The week of St. Valentine’s Day, the New York Times re-ran an old article “The 36 Questions That Lead to Love.” A scientific study revealed that intimacy can be accelerated by what sorts of questions we ask each other when we are getting to know each other. According to the article,
The idea is that mutual vulnerability fosters closeness. To quote the study’s authors, “One key pattern associated with the development of a close relationship among peers is sustained, escalating, reciprocal, personal self-disclosure.” Allowing oneself to be vulnerable with another person can be exceedingly difficult, so this exercise forces the issue.
Here are a few of the questions:
- Given the choice of anyone in the world, whom would you want as a dinner guest?
- When did you last sing to yourself?
- What is the greatest accomplishment of your life?
- What is your most terrible memory?
- How do you feel about your relationship with your mother?
- When did you last cry in front of another person?
- What’s the one thing, besides people and pets, that you would save if your house was on fire?
I sent that article with all of its questions to one my friends who is currently in the start of a new relationship, and she said they did explore the questions together.
The impulse behind the exercise fits well with this idea that love is fostered by attention—curiously, and with wonder and vulnerability, exploring another person and sharing ourselves with them at the same time. In doing this we fill our longing, and shift the center of our lives.
Finding home, a person to root us, is what humanity longs for. Love overcomes the universal human experience of exile.
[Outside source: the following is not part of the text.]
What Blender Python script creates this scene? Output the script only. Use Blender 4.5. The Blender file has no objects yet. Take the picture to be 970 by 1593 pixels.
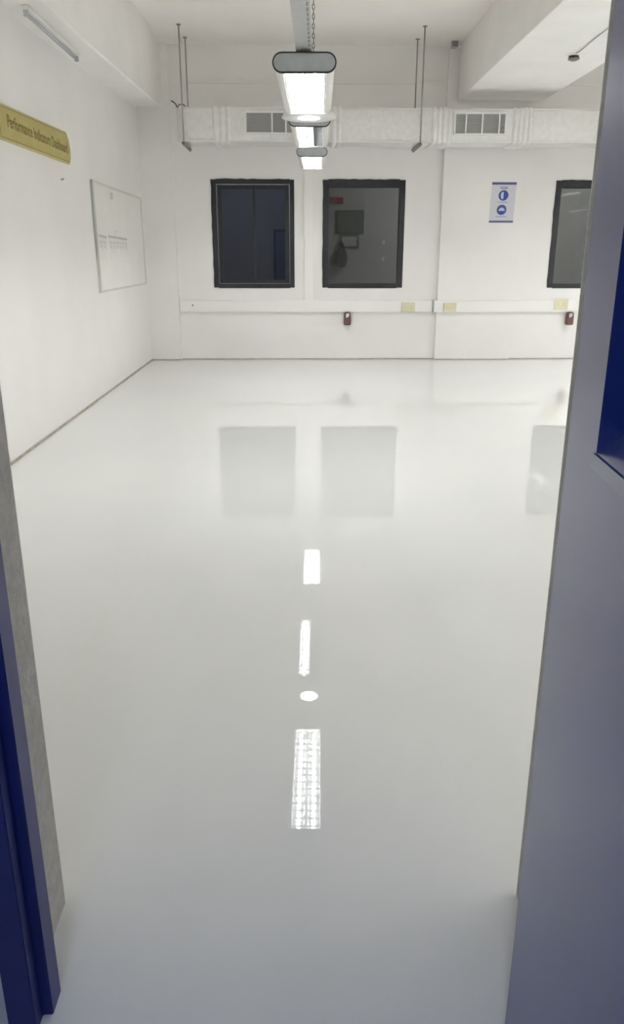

Which is why love became the central virtue of the religious traditions stemming from the ancient Hebrews, because exile was central to their experience of history. Simon May describes it this way:
Were not the Hebrews forced to recognize love as the supreme virtue precisely because they could never take a home in the world for granted, but had to earn it anew again and again? Was it not the depth of their experience of exile, and so the inextinguishable urgency of their search for a promise of ontological rootedness, that made it possible for them to hear the call for love to be not merely one virtue among others, but the highest virtue of all?
And it is the exploration of that highest virtue of all, to which we will turn our focus this Lenten season. Love that begins in exile, in longing, in the search for a home that will root us. And that we find when we give our attention fully and openly to another. We’ll have more to say about these ideas, and how they relate to our spiritual growth. Our goal, as we move toward Easter, is to hear the call to new life. That helps us to shift the center of our lives.
So, spiritual growth to new life through a richer understanding of the central and highest virtue of our lives. A good journey for this season.